#### MATERIAL PROVIDED
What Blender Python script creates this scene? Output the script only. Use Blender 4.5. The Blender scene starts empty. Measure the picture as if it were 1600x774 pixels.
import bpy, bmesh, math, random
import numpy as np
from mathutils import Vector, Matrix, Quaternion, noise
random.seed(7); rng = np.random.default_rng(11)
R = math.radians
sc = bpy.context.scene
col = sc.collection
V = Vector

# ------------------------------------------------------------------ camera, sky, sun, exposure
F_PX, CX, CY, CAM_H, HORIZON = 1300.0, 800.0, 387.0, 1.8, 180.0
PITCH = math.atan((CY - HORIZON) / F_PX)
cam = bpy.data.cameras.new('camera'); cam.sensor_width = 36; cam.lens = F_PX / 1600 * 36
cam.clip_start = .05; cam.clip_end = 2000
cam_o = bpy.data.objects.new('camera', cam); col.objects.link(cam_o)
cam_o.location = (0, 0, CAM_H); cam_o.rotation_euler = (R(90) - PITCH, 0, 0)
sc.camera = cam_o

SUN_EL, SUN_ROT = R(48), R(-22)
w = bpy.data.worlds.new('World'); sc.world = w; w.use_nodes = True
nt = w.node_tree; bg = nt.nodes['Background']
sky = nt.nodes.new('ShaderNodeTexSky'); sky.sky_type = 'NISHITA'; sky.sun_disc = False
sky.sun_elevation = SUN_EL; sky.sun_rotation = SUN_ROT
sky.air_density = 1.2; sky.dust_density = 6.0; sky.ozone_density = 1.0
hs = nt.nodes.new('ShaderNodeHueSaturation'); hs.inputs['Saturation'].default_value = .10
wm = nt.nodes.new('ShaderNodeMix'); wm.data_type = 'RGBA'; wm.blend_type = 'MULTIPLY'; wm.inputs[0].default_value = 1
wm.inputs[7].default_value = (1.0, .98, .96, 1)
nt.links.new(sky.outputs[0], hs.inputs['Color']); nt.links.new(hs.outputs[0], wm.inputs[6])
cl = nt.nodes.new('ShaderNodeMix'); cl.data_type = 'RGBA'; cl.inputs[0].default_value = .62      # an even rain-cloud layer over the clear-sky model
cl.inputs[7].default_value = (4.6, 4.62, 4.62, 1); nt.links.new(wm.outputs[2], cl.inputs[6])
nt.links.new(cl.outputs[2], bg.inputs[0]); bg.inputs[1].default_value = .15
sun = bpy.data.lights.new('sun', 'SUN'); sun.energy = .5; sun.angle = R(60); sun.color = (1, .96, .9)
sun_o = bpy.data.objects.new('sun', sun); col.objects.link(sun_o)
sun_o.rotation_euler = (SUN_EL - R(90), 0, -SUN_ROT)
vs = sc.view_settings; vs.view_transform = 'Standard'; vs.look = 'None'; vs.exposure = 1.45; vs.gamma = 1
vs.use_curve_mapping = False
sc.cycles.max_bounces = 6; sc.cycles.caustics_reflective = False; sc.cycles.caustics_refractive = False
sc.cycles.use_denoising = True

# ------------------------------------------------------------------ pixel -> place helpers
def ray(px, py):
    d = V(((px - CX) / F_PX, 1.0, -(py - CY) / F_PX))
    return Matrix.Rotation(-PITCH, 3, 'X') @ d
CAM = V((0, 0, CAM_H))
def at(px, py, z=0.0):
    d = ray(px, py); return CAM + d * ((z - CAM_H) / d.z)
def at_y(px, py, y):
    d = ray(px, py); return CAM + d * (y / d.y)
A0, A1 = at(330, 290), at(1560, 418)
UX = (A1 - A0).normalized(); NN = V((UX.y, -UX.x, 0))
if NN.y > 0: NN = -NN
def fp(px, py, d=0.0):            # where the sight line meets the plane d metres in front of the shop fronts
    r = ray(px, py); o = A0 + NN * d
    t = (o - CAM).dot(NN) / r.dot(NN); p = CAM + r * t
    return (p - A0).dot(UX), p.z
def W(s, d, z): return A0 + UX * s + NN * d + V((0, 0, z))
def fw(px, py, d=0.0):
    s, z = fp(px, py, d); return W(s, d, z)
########
Every line above should be retyped exactly as given.

**SOLUTION TO THIS PROBLEM:**
What Blender Python script creates this scene? Output the script only. Use Blender 4.5. The Blender scene starts empty. Measure the picture as if it were 1600x774 pixels.
import bpy, bmesh, math, random
import numpy as np
from mathutils import Vector, Matrix, Quaternion, noise
random.seed(7); rng = np.random.default_rng(11)
R = math.radians
sc = bpy.context.scene
col = sc.collection
V = Vector

# ------------------------------------------------------------------ camera, sky, sun, exposure
F_PX, CX, CY, CAM_H, HORIZON = 1300.0, 800.0, 387.0, 1.8, 180.0
PITCH = math.atan((CY - HORIZON) / F_PX)
cam = bpy.data.cameras.new('camera'); cam.sensor_width = 36; cam.lens = F_PX / 1600 * 36
cam.clip_start = .05; cam.clip_end = 2000
cam_o = bpy.data.objects.new('camera', cam); col.objects.link(cam_o)
cam_o.location = (0, 0, CAM_H); cam_o.rotation_euler = (R(90) - PITCH, 0, 0)
sc.camera = cam_o

SUN_EL, SUN_ROT = R(48), R(-22)
w = bpy.data.worlds.new('World'); sc.world = w; w.use_nodes = True
nt = w.node_tree; bg = nt.nodes['Background']
sky = nt.nodes.new('ShaderNodeTexSky'); sky.sky_type = 'NISHITA'; sky.sun_disc = False
sky.sun_elevation = SUN_EL; sky.sun_rotation = SUN_ROT
sky.air_density = 1.2; sky.dust_density = 6.0; sky.ozone_density = 1.0
hs = nt.nodes.new('ShaderNodeHueSaturation'); hs.inputs['Saturation'].default_value = .10
wm = nt.nodes.new('ShaderNodeMix'); wm.data_type = 'RGBA'; wm.blend_type = 'MULTIPLY'; wm.inputs[0].default_value = 1
wm.inputs[7].default_value = (1.0, .98, .96, 1)
nt.links.new(sky.outputs[0], hs.inputs['Color']); nt.links.new(hs.outputs[0], wm.inputs[6])
cl = nt.nodes.new('ShaderNodeMix'); cl.data_type = 'RGBA'; cl.inputs[0].default_value = .62      # an even rain-cloud layer over the clear-sky model
cl.inputs[7].default_value = (4.6, 4.62, 4.62, 1); nt.links.new(wm.outputs[2], cl.inputs[6])
nt.links.new(cl.outputs[2], bg.inputs[0]); bg.inputs[1].default_value = .15
sun = bpy.data.lights.new('sun', 'SUN'); sun.energy = .5; sun.angle = R(60); sun.color = (1, .96, .9)
sun_o = bpy.data.objects.new('sun', sun); col.objects.link(sun_o)
sun_o.rotation_euler = (SUN_EL - R(90), 0, -SUN_ROT)
vs = sc.view_settings; vs.view_transform = 'Standard'; vs.look = 'None'; vs.exposure = 1.45; vs.gamma = 1
vs.use_curve_mapping = False
sc.cycles.max_bounces = 6; sc.cycles.caustics_reflective = False; sc.cycles.caustics_refractive = False
sc.cycles.use_denoising = True

# ------------------------------------------------------------------ pixel -> place helpers
def ray(px, py):
    d = V(((px - CX) / F_PX, 1.0, -(py - CY) / F_PX))
    return Matrix.Rotation(-PITCH, 3, 'X') @ d
CAM = V((0, 0, CAM_H))
def at(px, py, z=0.0):
    d = ray(px, py); return CAM + d * ((z - CAM_H) / d.z)
def at_y(px, py, y):
    d = ray(px, py); return CAM + d * (y / d.y)
A0, A1 = at(330, 290), at(1560, 418)
UX = (A1 - A0).normalized(); NN = V((UX.y, -UX.x, 0))
if NN.y > 0: NN = -NN
def fp(px, py, d=0.0):            # where the sight line meets the plane d metres in front of the shop fronts
    r = ray(px, py); o = A0 + NN * d
    t = (o - CAM).dot(NN) / r.dot(NN); p = CAM + r * t
    return (p - A0).dot(UX), p.z
def W(s, d, z): return A0 + UX * s + NN * d + V((0, 0, z))
def fw(px, py, d=0.0):
    s, z = fp(px, py, d); return W(s, d, z)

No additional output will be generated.